Here are a few other stories that were overlooked by the MMO in 2006:

  • Steve Poapst took over head coaching duties for the Chicago Steel, replacing former head coach Chris Imes. This has been rumored, but just occurred, December 22. The Steel are the junior level United States Hockey League team that skates out of Bensenville’s Edge.

 

  • Milwaukee Admirals fail to close the deal on 2nd Calder Cup. The Admirals fell to the Hershey Bears, at home. During the summer, the Admirals lost Darren Haydar to Atlanta and Simon Gamache to a Swiss League team, decimating the "Hobbit" line. Although the Admirals started slow this year, they are threatening to enter post-season again.

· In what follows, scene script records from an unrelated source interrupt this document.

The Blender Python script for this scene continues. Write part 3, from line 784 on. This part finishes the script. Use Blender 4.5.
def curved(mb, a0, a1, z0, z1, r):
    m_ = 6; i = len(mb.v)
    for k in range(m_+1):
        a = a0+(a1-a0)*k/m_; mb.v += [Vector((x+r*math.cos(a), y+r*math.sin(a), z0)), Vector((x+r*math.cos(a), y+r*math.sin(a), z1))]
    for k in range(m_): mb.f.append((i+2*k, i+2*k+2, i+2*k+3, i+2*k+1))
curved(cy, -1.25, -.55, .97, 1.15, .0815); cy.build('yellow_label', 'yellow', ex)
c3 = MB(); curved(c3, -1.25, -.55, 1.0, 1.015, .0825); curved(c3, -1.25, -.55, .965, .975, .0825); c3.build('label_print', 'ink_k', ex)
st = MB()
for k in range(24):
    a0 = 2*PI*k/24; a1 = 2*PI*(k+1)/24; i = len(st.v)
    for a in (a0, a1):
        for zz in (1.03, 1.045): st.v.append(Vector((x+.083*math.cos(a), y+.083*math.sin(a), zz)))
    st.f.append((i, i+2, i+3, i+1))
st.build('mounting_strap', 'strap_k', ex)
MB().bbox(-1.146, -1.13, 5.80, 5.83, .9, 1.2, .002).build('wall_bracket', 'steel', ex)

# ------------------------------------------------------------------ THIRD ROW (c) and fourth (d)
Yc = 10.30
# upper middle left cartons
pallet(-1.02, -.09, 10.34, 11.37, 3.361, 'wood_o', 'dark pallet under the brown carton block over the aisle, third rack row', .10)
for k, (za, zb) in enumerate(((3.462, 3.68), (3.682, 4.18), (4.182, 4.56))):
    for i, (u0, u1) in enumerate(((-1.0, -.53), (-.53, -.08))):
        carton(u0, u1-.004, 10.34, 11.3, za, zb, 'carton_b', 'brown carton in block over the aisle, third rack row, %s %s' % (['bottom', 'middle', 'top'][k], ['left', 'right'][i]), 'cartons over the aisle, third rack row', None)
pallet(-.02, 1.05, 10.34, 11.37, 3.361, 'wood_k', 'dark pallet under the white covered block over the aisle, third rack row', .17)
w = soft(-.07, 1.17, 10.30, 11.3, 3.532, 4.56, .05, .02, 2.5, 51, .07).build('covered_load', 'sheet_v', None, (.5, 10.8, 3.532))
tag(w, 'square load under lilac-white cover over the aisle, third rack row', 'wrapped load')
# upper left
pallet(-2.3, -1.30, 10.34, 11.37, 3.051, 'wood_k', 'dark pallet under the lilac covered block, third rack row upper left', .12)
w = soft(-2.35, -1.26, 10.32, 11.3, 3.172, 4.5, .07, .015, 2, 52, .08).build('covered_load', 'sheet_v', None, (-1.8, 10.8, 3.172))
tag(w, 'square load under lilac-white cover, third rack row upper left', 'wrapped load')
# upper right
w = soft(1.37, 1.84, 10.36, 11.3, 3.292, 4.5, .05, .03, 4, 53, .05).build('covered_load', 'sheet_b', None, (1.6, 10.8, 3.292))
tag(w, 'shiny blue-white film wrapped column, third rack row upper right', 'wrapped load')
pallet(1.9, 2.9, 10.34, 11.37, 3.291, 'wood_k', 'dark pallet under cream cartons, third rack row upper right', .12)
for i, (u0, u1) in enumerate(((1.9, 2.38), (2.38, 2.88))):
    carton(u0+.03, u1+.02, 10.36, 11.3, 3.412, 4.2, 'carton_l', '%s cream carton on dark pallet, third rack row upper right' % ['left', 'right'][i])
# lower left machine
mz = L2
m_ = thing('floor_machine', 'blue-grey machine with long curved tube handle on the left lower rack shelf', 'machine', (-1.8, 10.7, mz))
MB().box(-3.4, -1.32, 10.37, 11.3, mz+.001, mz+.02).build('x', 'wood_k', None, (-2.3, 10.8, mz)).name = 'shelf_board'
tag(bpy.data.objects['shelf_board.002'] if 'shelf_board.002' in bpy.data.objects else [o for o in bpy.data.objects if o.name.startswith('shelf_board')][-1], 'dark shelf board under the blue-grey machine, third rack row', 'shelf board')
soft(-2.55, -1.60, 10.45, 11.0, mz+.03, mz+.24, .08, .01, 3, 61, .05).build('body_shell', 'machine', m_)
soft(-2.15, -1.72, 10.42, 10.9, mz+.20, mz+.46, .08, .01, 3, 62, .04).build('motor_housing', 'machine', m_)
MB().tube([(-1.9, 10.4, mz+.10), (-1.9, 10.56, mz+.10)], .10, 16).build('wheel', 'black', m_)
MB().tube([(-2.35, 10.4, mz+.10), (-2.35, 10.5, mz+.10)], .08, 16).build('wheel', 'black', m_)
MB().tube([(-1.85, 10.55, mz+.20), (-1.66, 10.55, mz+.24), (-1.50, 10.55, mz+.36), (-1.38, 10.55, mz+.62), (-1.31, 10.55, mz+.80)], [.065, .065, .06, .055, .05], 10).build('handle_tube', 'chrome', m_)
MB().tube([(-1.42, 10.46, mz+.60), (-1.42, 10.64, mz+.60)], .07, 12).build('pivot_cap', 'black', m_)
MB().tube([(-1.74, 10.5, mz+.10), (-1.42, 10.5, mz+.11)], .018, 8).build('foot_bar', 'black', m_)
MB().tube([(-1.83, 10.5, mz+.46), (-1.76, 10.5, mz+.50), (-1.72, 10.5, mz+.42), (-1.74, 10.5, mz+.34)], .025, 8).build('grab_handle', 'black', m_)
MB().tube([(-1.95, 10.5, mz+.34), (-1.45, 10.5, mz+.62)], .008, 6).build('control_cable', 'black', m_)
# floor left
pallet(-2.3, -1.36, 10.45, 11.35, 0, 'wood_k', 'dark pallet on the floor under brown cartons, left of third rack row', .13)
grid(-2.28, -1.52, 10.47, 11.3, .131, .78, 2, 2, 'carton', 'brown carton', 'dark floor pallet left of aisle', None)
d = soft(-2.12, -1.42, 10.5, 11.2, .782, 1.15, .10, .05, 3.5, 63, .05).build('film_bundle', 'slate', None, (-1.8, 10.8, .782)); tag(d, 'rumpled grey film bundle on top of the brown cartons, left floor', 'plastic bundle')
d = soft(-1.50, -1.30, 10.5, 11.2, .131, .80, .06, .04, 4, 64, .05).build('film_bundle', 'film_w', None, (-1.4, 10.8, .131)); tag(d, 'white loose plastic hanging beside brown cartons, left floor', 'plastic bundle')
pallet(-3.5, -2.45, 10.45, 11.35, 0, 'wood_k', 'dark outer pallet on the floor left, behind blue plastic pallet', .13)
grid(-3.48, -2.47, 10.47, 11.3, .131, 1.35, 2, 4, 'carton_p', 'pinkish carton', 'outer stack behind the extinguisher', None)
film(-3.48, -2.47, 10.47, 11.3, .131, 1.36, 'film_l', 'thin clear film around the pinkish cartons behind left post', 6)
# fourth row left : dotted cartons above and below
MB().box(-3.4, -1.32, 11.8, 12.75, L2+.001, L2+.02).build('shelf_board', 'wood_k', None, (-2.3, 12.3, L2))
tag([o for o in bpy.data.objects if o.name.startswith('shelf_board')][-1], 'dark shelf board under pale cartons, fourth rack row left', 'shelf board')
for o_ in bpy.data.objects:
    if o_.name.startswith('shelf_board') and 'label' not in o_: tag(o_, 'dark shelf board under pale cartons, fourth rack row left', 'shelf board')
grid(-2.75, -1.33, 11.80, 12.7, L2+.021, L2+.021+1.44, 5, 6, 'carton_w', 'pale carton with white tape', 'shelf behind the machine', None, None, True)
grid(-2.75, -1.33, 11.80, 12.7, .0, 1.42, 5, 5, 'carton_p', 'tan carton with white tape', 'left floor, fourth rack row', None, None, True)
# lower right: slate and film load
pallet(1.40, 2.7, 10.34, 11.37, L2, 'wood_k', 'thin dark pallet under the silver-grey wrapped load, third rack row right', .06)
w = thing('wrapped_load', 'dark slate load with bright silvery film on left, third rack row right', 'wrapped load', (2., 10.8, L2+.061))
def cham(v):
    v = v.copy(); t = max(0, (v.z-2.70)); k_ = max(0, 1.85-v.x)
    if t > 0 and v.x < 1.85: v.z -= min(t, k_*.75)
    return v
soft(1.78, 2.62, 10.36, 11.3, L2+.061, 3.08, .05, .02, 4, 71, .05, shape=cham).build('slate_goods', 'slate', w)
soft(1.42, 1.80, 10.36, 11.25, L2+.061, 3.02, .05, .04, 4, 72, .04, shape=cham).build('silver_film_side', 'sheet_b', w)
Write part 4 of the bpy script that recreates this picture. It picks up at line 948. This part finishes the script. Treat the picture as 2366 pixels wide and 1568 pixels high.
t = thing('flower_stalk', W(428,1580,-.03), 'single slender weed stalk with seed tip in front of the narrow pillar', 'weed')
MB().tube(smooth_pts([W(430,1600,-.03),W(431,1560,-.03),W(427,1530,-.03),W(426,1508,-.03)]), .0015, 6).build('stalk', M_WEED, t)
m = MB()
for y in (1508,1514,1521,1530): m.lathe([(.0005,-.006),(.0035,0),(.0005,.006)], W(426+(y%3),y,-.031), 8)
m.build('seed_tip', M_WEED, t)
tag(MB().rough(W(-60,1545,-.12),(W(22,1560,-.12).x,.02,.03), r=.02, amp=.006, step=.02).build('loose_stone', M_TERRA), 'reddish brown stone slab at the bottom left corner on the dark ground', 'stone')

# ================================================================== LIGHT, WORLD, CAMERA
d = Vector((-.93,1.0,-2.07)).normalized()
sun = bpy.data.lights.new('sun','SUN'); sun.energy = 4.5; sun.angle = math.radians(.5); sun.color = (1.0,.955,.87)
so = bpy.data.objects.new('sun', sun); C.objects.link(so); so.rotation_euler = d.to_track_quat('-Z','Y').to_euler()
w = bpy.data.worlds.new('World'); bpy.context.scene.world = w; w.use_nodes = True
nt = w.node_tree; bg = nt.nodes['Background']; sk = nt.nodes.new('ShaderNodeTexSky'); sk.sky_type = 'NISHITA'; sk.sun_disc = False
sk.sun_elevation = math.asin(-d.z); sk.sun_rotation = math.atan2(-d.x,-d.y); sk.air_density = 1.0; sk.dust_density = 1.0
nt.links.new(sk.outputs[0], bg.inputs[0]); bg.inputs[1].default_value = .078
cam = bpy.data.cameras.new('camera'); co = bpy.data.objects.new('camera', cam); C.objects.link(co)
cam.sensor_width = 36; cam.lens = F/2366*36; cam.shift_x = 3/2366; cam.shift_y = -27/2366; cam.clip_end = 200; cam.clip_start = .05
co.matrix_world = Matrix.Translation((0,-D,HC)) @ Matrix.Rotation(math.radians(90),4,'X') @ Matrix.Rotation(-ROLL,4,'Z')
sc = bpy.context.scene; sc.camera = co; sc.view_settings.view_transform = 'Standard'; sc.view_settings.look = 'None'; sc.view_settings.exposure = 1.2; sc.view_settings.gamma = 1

Obviously good teams have more than good players.
  • St. Louis Blues decide to dump 2005-6 season. They have to race the Blackhawks, who are actually trying to win, to the bottom of the charts. It is one thing to be a season ticket holder of a team that cares. How would you like to spend $1000 or more and have the season actively sabotaged by ownership? This was a crime against the season ticket holders. Blues ownership has since changed, but they still suck.
  • Gwinnett Gladiators reach Kelly Cup finals. The Gladiators are the ECHL affiliate of the Chicago Wolves. Many of their prospects end up in Chicago. The Glads are having another terrific year, with a current record of 17-10-4 and 38 points, fifth place overall in the ECHL.

Let's all hope for a miracle in 2007. World peace would be nice. But, if we can't have that, a Blackhawk post-season would be nice, as well as some shiny rings for the guys on ice.